Developing Pupils’ Language 

 

At Regis Manor, we know that the ability to communicate - to say what you want to say and to understand what other people are saying - is fundamental to life chances.

Vocabulary at age five is one of the most significant predictors of the qualifications pupils achieve when they leave school. We therefore prioritise the development of pupils’ language and vocabulary as we strive to provide a learning environment in which all of our children can succeed, and ensure that they are well-prepared for working life once they leave education.

 

Our whole school approach to developing pupils’ language includes:

  • Using ambitious texts in our English lessons to increase children’s exposure to high-level and varied vocabulary

  • Identifying and planning key words to teach with each new topic or text

  • Displaying focus words of the week around the school

  • Praising and rewarding pupils who use newly taught words

  • Engaging pupils in word meanings. We explicitly teach children the meaning of new words, using a multi-sensory, interactive approach such as ‘Star Word’.



 

How can you help at home?

 

Talking to and reading with your child are two terrific ways to help them hear and read new words.  

‘The quality of parent-child interactions is one of the biggest factors influencing vocabulary, so it’s vital to talk to your child and expose them to different words.

Try naming objects, using number words, and introducing words that explain emotions: the more words they understand, the more they will be able to use.’ 

(Alice Penfold, National Literacy Trust)

 

Regular reading is key to developing a wide vocabulary:

  • Make reading a routine with a regular slot each day

  • Read widely - follow your child’s interests and encourage them to read for enjoyment

  • Keep reading aloud to your child, even once they’re able to read on their own: children love to hear stories, and you can build their vocabulary by choosing books that would be too difficult for them to read themselves.

 

Play word games

I Spy, Scrabble, Boggle and Bananagrams are just a few of the huge range of word games that will help your child learn new words. By

introducing new vocabulary through games, language-learning becomes interactive and fun for children. 

 

 

Word a Day

Introducing a new word each day will boost your child’s vocabulary by 365 words every year, and is an activity that the whole family can get involved with.

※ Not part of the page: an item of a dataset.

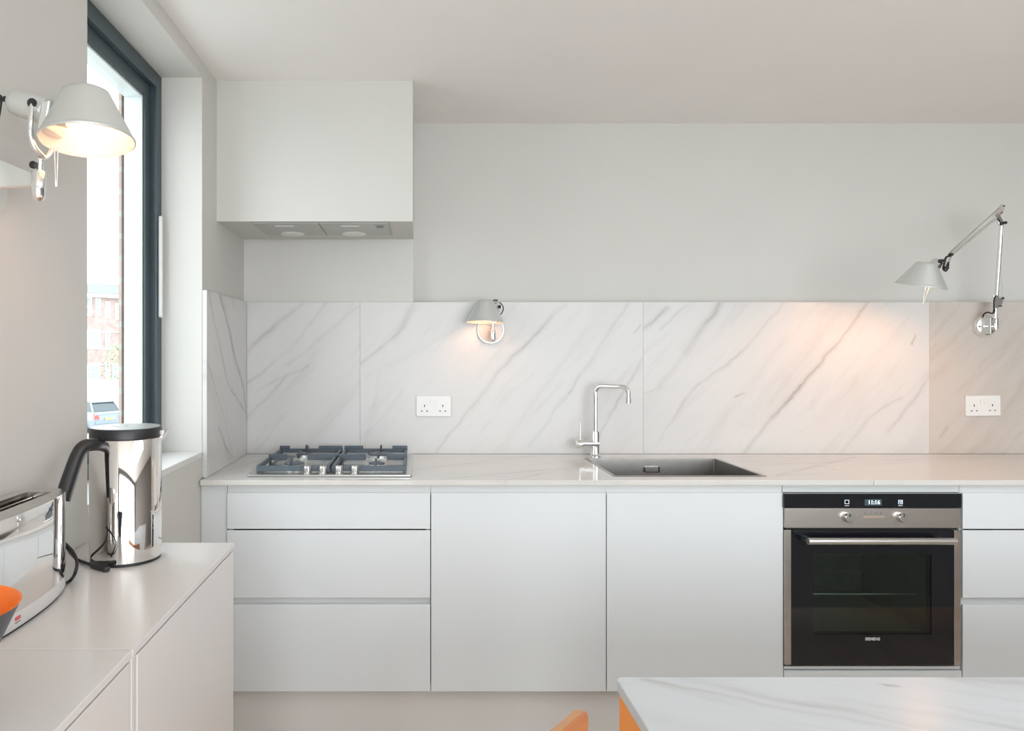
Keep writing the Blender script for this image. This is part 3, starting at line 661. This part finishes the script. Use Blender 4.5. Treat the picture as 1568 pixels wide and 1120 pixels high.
# (3) long-armed lamp on the right
l3 = thing('swing_arm_lamp', (2.401, SPL, at(0, 499, 3.03).z), 'long-armed satin aluminium spring lamp on the right of the splashback', 'lamp')
AY = 2.64
rim = at(1410, 438.5, AY)
nn = Vector((-.118, .193, -1))
shade_parts(l3, rim, nn, R=.0815, H=.088, rt=.033, bulbmat=BULB2, bulb_h=.042)
H0 = at(1431, 409, AY + .01); HP = at(1445.5, 411, AY - .01)
dirA = (at(1448, 396, AY + .02) - at(1428, 415, AY)).normalized()
lathe('lamp_head', [(0, 0), (.019, 0), (.022, .022), (.021, .040), (.012, .052), (0, .054)], at(1425, 412, AY), dirA, CHROME, l3)
box('switch', at(1434, 403, AY).x, at(1443, 403, AY).x, AY - .02, AY, at(0, 402, AY).z, at(0, 398, AY).z, BLACKP, l3, .002)
lathe('pivot_knob', [(.0062, 0), (.0062, .01), (0, .010)], HP + Vector((0, -.008, 0)), (0, -1, 0), BLACKP, l3, 18)
E1 = at(1455, 391, AY + .02)                    # lower end of the upper arm
EL = at(1524, 335, 2.90)                        # elbow
tube('head_link', [HP, at(1452, 402, AY + .01), E1], .0055, CHROME, l3, 12)
lathe('end_knob', [(.006, 0), (.006, .012), (0, .012)], at(1454, 390.5, AY), (0, -1, 0), BLACKP, l3, 16)
tube('upper_arm', [E1, EL], .0068, mat('polished_arm', (.86, .87, .84), .2, .85), l3, 16)
P_a, P_b = at(1453, 388, AY + .02), at(1533, 316, 2.92)
tube('tension_rod', [P_a, P_b], .0018, STEEL, l3, 8)
B0, B1 = at(1533.5, 344, 2.93), at(1526, 453, 2.975)
tube('lower_arm', [B0, B1], .0072, bpy.data.materials['polished_arm'], l3, 16)
tube('tension_rod', [at(1536.5, 342, 2.93), at(1534.5, 455, 2.975)], .0016, STEEL, l3, 8)
prism('elbow_plate', [at(1522, 331, 2.915), at(1527, 322, 2.915), at(1534, 312.5, 2.915), at(1539.5, 314, 2.915), at(1536.5, 324, 2.915), at(1532, 330, 2.915), at(1537, 339, 2.915), at(1537, 345, 2.915), at(1531, 346, 2.915), at(1528, 336, 2.915)], (0, .012, 0), CHROME, l3, .0015)
lathe('elbow_knob', [(.006, 0), (.006, .008), (0, .008)], at(1538, 341.5, 2.914), (0, -1, 0), BLACKP, l3, 16)
lathe('elbow_screw', [(.0022, 0), (.0022, .004), (0, .004)], at(1534, 326, 2.915), (0, -1, 0), BLACKP, l3, 10)
lathe('elbow_screw', [(.0022, 0), (.0022, .004), (0, .004)], at(1537.5, 315.5, 2.915), (0, -1, 0), BLACKP, l3, 10)
tube('elbow_cord', spline([at(1521, 336, 2.905), at(1526, 335, 2.90), at(1530.5, 339, 2.90), at(1532, 345, 2.905)], 5), .0028, CABLE, l3, 8)
prism('base_plate', [at(1522, 452, 2.965), at(1529, 452, 2.965), at(1531, 457, 2.965), at(1536, 453.5, 2.965), at(1538, 457, 2.965), at(1533, 469, 2.965), at(1529, 471, 2.965), at(1524, 473, 2.965), at(1521.5, 468, 2.965)], (0, .014, 0), CHROME, l3, .0015)
for u, v in ((1536, 457), (1532, 469)): lathe('base_screw', [(.003, 0), (.003, .005), (0, .005)], at(u, v, 2.963), (0, -1, 0), BLACKP, l3, 10)
tube('stem', [at(1524.5, 470, 2.972), at(1524.5, 490, 2.972)], .0062, CHROME, l3, 14)
lathe('joint_cylinder', [(.0, 0), (.005, .001), (.009, .005), (.0095, .010), (.0095, .050), (.0085, .052), (0, .052)], at(1524.5, 506.5, 2.972), (0, 0, 1), CHROME, l3, 20)
ry = 3.03
lathe('rosette', [(.044, 0), (.044, .020), (.040, .026), (.034, .028), (0, .028)], (at(1506.5, 499, ry).x, SPL - .0002, at(0, 499, ry).z), (0, -1, 0), CHROME, l3, 40)
box('rosette_arm', at(1507, 499, 3.0).x - .002, at(1507, 499, 3.0).x + .003, 2.965, SPL - .027, at(0, 512, 3).z, at(0, 487, 3).z, ALU, l3, .001)
tube('wall_arm', [at(1507, 500, 2.985), at(1524.5, 500, 2.973)], .005, CHROME, l3, 12)
tube('power_cord', spline([at(1505, 487, 3.02), at(1506, 482, 3.0), at(1512, 478.5, 2.985), at(1520, 480, 2.975), at(1522, 474, 2.965), at(1522, 462, 2.962), at(1524, 453, 2.965)], 6), .0030, CABLE, l3, 8)
tube('head_cord', spline([at(1456, 392, AY), at(1449, 394, AY - .015), at(1446, 403, AY - .015), at(1444, 412, AY - .01)], 6), .0034, CABLE, l3, 8)
tube('head_cord', spline([at(1444, 413, AY - .012), at(1449, 415, AY - .012), at(1452, 407, AY - .010), at(1452, 402, AY)], 6), .0030, CABLE, l3, 8)
tpn = at(1416, 443, AY - .06)
tube('shade_wire', [at(1417.5, 438, AY - .05), at(1413, 466, AY - .05), at(1414, 466, AY - .05), at(1423, 440, AY - .05)], .0014, mat('warm_wire_metal', (.85, .8, .72), .2, 1), l3, 8)  # pale warm metal tone

# ---------------------------------------------------------------- sideboard along the left wall
SX = -.405; SZ = CZ - .4236
def sideboard(y0, y1, label):
    r = thing('sideboard', ((WX + SX) / 2, (y0 + y1) / 2, 0), label, 'sideboard', None)
    boxes('carcass', [(WX + .002, SX - .022, y0 + .0006, y0 + .018, .0, SZ - .0126), (WX + .002, SX - .022, y1 - .018, y1 - .0006, .0, SZ - .0126), (WX + .002, SX - .022, y0 + .019, y1 - .019, .10, .118), (WX + .002, WX + .008, y0 + .019, y1 - .019, .12, SZ - .0126)], SIDEB, r)
    boxes('edge_strip', [(SX - .0215, SX - .0015, y0 + .0006, y0 + .012, .08, SZ - .0126)], SIDEB, r, .001)
    box('top', WX + .001, SX, y0 + .0006, y1 - .0006, SZ - .012, SZ, SIDEB, r, .0012)
    bm = bmesh.new(); addbox(bm, SX - .021, SX - .0015, y0 + .022, y1 - .006, .085, SZ - .0165)
    put('door', bm, SIDEB, r, .0015)
    return r
sideboard(1.024, 1.600, 'white lacquered sideboard unit carrying the kettle, below the window')
sideboard(.424, 1.0232, 'white lacquered sideboard unit nearest the camera, under the toaster')

# ---------------------------------------------------------------- kettle
KX, KY, KR = -.598, 1.478, .0695
kt = thing('electric_kettle', (KX, KY, SZ), 'tall polished steel kettle with a black handle on the white sideboard', 'kettle')
lathe('base_ring', [(KR - .004, 0), (KR - .0015, .0005), (KR - .0015, .005), (0, .005)], (KX, KY, SZ + .0002), (0, 0, 1), BLACKP, kt, 64)
kz = SZ + .005
KETM = mat('polished_steel', (.80, .785, .77), .035, 1)
lathe('body', [(KR - .002, 0), (KR, .0015), (KR, .243), (KR - .001, .2445), (0, .2445)], (KX, KY, kz), (0, 0, 1), KETM, kt, 96)
ld = lathe('lid', [(KR - .002, 0), (KR + .0002, .001), (KR + .0002, .018), (KR - .001, .0205), (0, .0205)], (KX, KY, kz + .245), (0, 0, 1), BLACKP, kt, 64)
lz = kz + .2655
lathe('lid_top', [(KR - .003, 0), (KR - .003, .0012), (0, .0012)], (KX, KY, lz), (0, 0, 1), mat('grey_lid', (.42, .46, .47), .3), ld, 64)
boxes('lid_marks', [(KX - .045 + q * .014, KX - .038 + q * .014, KY - .012 + (q % 2) * .012, KY - .008 + (q % 2) * .012, lz + .0012, lz + .0016) for q in range(4)], GREYINK, ld)['kind'] = 'stuff'
prism('spout', [(KX + KR - .004, KY + .012, kz + .235), (KX + KR - .004, KY + .012, kz + .258), (KX + KR + .010, KY + .014, kz + .258)], (0, .02, 0), KETM, kt, .001)
p0 = at(162, 683, 1.428); p1 = at(146, 681, 1.395); p2 = at(129, 684, 1.375); p3 = at(119, 697, 1.365); p4 = at(108, 727, 1.35); p5 = at(98, 757, 1.335); p6 = at(95, 766, 1.332)
sp_ = spline([p0, p1, p2, p3, p4, p5, p6], 6)
rs = [.0115 + .003 * i / (len(sp_) - 1) for i in range(len(sp_))]
tube('handle', sp_, rs, BLACKP, kt, 18)
# power lead and its plug at the kettle's foot
def onTop(u, v, h=.004):   # pixel on the sideboard top
    Y = (CZ - SZ - h) * F / (v - VY); return Vector(((u - VX) * Y / F, Y, SZ + h))
cd_ = thing('kettle_cable', onTop(130, 865), 'black kettle power cable coiling out from behind the toaster', 'cable')
a0, a1, a2 = onTop(166, 874), onTop(150, 869), onTop(136, 865)
prism('plug_end', [onTop(139, 862, .001), onTop(160, 868, .001), onTop(169, 875.5, .001), onTop(160, 877, .001), onTop(139, 871, .001)], (0, 0, .009), BLACKP, cd_, .002)
A_ = at(98, 826, 1.34)
tube('cable', spline([onTop(141, 866, .005), onTop(130, 862, .005), onTop(118, 857, .006), at(109, 848, 1.37), at(101, 836, 1.345), at(94, 828, 1.335)], 6), .0030, CABLE, cd_, 10)
tube('cable', spline([at(90, 826, 1.345), at(103, 836, 1.33), at(113, 848, 1.315), at(118, 862, 1.30), at(115, 878, 1.285), onTop(108, 889, .004), onTop(98, 895, .004)], 6), .0030, CABLE, cd_, 10)

# ---------------------------------------------------------------- toaster
def lens(cx, cy, hw, hl, n=72, p=2.6):
    out = []
    for k in range(n):
        a = 2 * math.pi * k / n; c_, s_ = math.cos(a), math.sin(a)
        e = 2 / p
        out.append((cx + hw * math.copysign(abs(c_) ** e, c_), cy + hl * math.copysign(abs(s_) ** (2 / 2.15), s_)))
    return out
TCX, TCY, THW, THL = -.664, 1.125, .060, .185
ts = thing('toaster', (TCX, TCY, SZ), 'long polished steel toaster with a pale base on the white sideboard', 'toaster')
bm = bmesh.new()
def loop(s, z): return [bm.verts.new((x, y, z)) for x, y in lens(TCX, TCY, THW * s, THL * (1 - (1 - s) * .4))]
def skin(bm, rings):
    for a_, b2 in zip(rings, rings[1:]):
        for k in range(len(a_)): bm.faces.new((a_[k], a_[(k + 1) % len(a_)], b2[(k + 1) % len(a_)], b2[k]))
r_ = [loop(.93, SZ + .004), loop(1.0, SZ + .010), loop(1.0, SZ + .030)]; skin(bm, r_); bm.faces.new(r_[0][::-1]); bm.faces.new(r_[-1])
o = put('toaster_base', bm, mat('pale_plastic', (.70, .68, .66), .35), ts, smooth=True); autosmooth(o)
bm = bmesh.new(); r_ = [loop(.90, SZ + .0003), loop(.92, SZ + .004)]; skin(bm, r_); bm.faces.new(r_[0][::-1]); bm.faces.new(r_[-1])
put('foot', bm, HOLE, ts)
TT = SZ + .178
bm = bmesh.new(); r_ = [loop(1.0, SZ + .0302), loop(1.0, TT - .004), loop(.985, TT - .001)]; skin(bm, r_)
o = put('shell', bm, KETM, ts, smooth=True); autosmooth(o, 60)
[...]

As well as word a day calendars, there are numerous websites and apps that generate words of the day, for example:

https://www.vocabularyninja.co.uk/word-of-the-day.html 

 


 

Make sure your child knows the meaning of the word, so that they can use it in their own speaking and writing.

Playing with your child is one of the most important things you can do.

Children learn to make new sounds, talk in full sentences, ask questions and understand how interactions work. This will also help them to communicate with other children.

 

Create an environment where vocabulary is praised and celebrated to encourage your child to continue to explore and play with new words.